• _WRITTEN PROBLEM_
Please copy every line of the records below that holds the word "pixels".

• _AVAILABLE RECORDS_

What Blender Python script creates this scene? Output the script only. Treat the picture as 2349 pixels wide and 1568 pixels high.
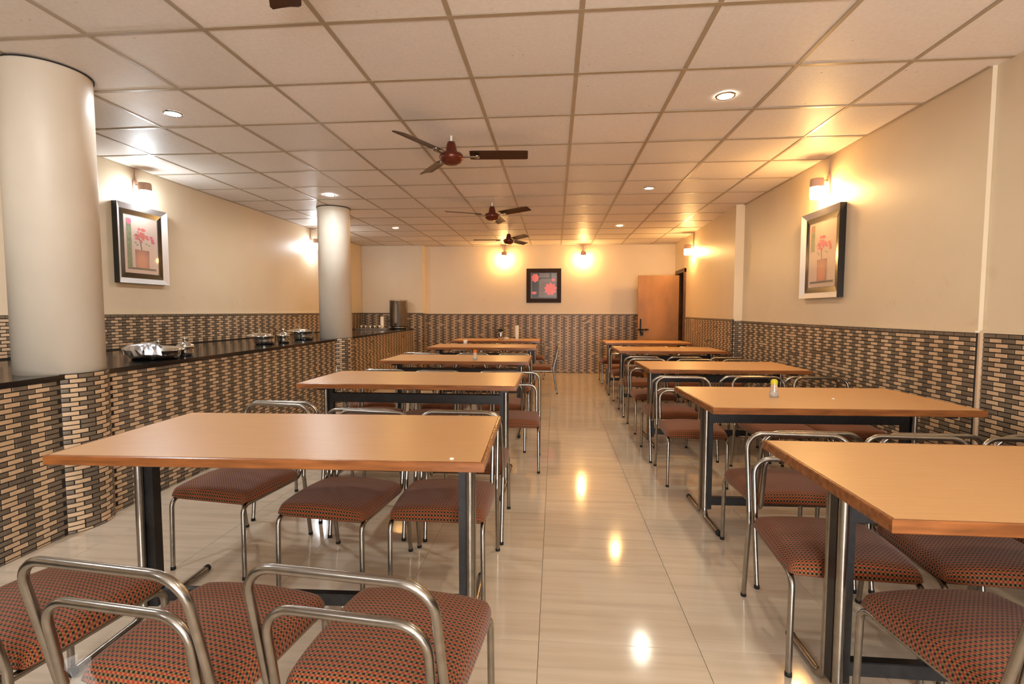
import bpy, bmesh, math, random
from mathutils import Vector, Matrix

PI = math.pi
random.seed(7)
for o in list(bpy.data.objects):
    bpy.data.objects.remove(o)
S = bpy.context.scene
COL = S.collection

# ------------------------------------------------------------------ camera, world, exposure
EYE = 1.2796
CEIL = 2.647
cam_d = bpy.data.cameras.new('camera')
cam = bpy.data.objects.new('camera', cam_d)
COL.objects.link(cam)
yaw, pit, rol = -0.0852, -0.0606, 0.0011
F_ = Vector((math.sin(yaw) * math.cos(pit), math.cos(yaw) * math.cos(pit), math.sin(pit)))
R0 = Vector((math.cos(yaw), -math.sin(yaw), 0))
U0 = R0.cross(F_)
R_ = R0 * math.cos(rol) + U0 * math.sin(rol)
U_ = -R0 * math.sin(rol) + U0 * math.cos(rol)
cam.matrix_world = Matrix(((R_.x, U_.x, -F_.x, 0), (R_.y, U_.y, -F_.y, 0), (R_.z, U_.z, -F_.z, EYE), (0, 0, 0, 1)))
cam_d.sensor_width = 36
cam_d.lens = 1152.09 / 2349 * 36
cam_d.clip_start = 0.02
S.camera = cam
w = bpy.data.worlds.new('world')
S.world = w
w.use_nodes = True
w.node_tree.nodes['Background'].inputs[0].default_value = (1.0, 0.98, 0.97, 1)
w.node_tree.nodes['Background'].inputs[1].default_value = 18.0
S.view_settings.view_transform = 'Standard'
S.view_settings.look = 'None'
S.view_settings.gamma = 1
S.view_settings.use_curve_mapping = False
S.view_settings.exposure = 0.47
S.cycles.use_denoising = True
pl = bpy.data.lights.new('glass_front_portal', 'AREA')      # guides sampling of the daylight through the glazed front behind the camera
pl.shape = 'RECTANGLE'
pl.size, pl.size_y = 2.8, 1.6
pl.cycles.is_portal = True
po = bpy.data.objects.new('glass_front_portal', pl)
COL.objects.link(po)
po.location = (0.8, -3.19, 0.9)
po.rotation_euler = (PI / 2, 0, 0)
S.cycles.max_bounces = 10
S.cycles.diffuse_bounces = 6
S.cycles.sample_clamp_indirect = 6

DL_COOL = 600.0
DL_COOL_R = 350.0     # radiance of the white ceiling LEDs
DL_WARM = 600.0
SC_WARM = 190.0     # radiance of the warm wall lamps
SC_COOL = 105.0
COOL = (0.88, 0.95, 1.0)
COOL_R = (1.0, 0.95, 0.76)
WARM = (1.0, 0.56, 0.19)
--
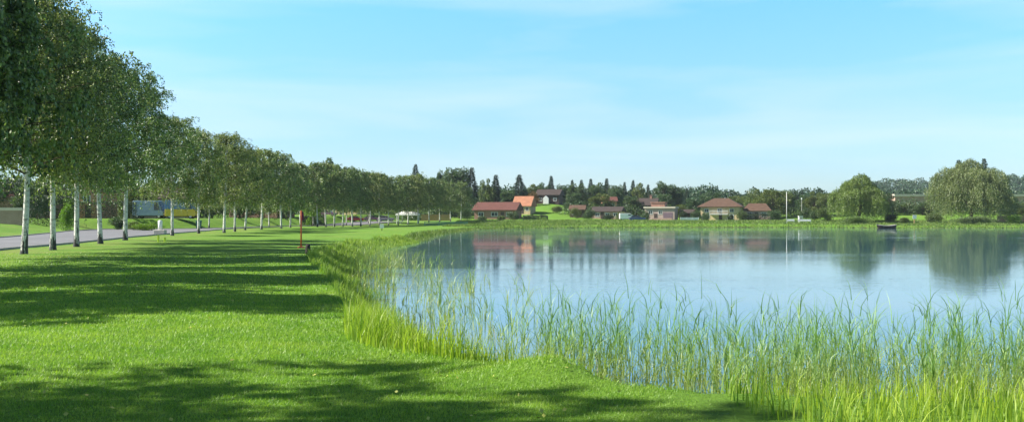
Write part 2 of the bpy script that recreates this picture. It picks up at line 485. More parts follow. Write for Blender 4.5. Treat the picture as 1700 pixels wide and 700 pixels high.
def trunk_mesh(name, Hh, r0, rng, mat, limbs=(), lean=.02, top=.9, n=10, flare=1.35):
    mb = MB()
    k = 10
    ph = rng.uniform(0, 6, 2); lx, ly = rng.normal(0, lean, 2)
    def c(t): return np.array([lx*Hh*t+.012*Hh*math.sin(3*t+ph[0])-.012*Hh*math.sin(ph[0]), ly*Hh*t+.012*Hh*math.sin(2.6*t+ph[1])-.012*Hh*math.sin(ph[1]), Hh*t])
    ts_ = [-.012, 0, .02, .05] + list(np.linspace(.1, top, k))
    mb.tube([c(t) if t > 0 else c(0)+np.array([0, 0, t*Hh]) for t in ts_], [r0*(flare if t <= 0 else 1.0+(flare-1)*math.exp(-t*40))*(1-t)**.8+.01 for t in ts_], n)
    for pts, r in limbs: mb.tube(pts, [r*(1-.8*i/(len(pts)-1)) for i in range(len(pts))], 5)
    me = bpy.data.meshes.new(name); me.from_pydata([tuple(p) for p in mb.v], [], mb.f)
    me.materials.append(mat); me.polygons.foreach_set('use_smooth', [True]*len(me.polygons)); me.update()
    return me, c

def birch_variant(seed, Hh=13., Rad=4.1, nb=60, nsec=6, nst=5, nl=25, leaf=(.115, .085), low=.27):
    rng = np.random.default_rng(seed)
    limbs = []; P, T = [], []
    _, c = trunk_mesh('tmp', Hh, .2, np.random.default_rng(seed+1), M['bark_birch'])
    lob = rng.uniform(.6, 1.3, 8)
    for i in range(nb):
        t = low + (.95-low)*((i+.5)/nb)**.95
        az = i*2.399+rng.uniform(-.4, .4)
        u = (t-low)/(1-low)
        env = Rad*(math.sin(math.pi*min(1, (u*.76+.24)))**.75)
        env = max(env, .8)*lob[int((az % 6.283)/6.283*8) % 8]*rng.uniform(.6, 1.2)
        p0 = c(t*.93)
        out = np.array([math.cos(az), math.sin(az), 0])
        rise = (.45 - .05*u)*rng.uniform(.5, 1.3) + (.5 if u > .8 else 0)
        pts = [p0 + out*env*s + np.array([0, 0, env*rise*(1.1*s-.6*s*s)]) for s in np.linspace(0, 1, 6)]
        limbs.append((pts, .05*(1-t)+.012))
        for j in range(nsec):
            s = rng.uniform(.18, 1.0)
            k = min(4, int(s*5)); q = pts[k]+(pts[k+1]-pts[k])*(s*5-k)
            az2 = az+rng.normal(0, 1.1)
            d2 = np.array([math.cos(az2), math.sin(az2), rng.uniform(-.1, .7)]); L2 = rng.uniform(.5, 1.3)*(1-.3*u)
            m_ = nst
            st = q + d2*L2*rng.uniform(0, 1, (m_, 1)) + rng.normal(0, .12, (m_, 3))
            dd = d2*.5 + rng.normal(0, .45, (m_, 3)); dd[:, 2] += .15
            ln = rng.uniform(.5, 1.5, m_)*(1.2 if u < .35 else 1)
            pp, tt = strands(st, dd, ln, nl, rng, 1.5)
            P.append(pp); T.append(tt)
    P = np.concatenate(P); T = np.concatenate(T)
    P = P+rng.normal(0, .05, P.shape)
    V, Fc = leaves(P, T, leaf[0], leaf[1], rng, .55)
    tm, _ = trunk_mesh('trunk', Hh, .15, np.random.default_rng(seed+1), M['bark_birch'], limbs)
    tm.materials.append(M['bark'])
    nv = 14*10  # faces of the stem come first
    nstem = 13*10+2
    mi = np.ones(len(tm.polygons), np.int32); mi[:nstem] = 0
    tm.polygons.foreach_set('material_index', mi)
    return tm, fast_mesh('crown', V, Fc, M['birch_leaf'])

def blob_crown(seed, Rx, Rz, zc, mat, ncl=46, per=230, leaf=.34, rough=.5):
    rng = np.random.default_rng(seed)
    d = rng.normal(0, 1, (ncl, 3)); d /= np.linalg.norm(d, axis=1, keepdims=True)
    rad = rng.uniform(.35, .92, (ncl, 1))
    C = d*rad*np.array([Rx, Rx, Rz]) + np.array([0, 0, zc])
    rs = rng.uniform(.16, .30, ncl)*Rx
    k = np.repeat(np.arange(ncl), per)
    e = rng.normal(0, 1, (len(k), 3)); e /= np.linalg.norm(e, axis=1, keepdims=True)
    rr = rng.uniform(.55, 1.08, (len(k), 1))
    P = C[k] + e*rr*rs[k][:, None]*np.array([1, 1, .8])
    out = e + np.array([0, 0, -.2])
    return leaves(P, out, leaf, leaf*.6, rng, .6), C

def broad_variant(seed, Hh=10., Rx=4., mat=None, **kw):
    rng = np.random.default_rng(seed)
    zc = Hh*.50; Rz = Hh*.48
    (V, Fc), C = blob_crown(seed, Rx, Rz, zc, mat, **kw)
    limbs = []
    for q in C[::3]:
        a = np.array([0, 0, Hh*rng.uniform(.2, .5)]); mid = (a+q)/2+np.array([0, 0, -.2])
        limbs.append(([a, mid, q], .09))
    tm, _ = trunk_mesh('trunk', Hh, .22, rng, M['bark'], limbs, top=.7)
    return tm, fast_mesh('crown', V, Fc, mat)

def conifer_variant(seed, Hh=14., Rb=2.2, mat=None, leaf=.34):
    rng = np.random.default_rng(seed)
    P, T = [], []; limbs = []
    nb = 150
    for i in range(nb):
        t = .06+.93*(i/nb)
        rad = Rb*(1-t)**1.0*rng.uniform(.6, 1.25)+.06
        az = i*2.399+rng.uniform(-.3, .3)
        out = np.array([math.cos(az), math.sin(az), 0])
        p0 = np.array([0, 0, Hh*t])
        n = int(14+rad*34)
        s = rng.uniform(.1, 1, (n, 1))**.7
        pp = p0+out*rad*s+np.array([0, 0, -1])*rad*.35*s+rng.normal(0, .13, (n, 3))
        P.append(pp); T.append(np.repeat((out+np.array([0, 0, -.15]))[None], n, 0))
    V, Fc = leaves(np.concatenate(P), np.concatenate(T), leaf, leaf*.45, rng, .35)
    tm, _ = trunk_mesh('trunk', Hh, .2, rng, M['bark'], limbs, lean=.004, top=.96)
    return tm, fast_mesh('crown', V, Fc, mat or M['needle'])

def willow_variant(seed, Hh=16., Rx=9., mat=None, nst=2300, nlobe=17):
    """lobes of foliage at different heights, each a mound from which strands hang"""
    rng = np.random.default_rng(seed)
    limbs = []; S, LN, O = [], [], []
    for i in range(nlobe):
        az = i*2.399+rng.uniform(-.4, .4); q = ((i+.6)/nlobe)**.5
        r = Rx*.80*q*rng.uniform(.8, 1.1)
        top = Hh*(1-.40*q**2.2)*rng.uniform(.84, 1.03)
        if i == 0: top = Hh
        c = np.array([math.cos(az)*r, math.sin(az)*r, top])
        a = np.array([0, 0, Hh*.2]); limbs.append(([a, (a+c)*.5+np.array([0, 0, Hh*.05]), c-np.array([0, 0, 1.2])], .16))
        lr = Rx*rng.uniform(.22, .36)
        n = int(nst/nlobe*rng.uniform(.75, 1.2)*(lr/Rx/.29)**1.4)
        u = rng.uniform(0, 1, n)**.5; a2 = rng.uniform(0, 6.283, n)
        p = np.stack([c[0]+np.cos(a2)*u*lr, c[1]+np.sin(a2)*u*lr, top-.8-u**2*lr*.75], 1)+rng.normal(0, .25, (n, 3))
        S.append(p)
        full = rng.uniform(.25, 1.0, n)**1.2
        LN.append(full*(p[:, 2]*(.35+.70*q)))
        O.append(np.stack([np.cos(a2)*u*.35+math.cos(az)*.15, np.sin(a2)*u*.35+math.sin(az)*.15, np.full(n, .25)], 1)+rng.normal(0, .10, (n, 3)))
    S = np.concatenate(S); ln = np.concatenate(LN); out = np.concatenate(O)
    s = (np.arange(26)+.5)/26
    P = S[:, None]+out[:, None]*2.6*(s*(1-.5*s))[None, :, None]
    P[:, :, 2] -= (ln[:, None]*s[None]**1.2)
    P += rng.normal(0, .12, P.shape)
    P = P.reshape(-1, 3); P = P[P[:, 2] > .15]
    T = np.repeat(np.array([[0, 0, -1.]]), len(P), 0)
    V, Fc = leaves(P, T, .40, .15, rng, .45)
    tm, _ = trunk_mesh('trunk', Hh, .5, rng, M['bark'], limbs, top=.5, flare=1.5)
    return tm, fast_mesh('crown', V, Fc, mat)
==
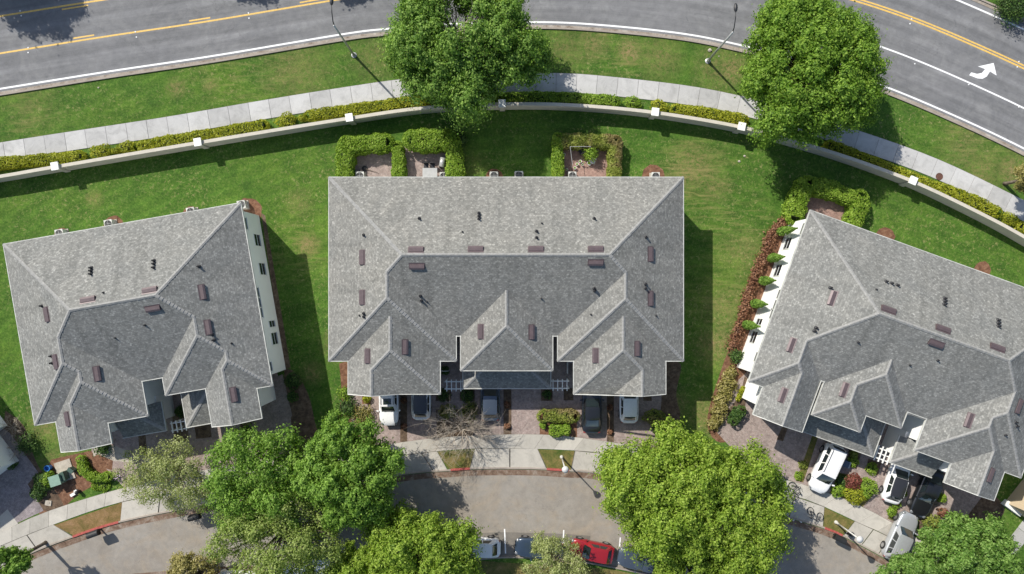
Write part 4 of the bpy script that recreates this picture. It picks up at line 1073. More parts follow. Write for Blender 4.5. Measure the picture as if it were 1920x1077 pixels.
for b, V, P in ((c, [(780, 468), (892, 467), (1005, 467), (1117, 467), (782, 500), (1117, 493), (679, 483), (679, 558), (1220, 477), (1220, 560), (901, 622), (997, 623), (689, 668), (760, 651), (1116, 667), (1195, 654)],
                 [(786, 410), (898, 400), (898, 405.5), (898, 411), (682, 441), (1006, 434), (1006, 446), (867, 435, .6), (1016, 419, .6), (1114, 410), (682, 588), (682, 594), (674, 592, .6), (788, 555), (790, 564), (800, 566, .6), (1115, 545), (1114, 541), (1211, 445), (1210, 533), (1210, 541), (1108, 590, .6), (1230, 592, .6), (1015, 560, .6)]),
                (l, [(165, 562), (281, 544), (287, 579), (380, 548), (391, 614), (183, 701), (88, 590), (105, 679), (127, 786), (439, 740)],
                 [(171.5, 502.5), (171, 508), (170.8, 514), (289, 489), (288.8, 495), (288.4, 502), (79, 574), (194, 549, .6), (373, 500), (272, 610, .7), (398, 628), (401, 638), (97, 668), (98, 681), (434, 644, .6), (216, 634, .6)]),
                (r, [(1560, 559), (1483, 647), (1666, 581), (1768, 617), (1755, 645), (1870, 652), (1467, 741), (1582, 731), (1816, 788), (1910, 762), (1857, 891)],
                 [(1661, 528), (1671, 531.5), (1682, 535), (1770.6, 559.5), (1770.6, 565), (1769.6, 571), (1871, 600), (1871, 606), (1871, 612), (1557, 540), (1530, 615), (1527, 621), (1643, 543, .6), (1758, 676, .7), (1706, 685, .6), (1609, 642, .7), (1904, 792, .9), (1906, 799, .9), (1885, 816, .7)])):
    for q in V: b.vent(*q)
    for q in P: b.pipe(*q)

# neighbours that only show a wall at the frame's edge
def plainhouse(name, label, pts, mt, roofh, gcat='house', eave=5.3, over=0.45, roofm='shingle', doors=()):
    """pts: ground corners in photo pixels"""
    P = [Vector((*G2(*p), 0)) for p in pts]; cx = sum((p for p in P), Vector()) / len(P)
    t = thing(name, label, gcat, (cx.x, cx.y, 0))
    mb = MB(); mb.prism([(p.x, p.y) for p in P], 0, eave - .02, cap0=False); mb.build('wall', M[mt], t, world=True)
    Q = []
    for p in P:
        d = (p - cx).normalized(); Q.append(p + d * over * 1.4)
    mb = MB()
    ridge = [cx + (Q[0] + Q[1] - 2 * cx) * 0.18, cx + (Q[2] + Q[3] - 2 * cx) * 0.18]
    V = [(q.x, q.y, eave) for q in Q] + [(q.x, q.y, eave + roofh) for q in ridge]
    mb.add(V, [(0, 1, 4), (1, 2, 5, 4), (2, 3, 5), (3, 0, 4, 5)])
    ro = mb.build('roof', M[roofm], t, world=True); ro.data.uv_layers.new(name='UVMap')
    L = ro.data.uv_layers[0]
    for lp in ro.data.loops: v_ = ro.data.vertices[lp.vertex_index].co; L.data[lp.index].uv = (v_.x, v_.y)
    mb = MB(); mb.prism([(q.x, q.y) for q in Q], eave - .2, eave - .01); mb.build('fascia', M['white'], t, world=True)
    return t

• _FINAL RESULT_
What Blender Python script creates this scene? Output the script only. Treat the picture as 2349 pixels wide and 1568 pixels high.
Write part 2 of the bpy script that recreates this picture. It picks up at line 485. More parts follow. Write for Blender 4.5. Treat the picture as 1700 pixels wide and 700 pixels high.
Write part 4 of the bpy script that recreates this picture. It picks up at line 1073. More parts follow. Write for Blender 4.5. Measure the picture as if it were 1920x1077 pixels.
    """pts: ground corners in photo pixels"""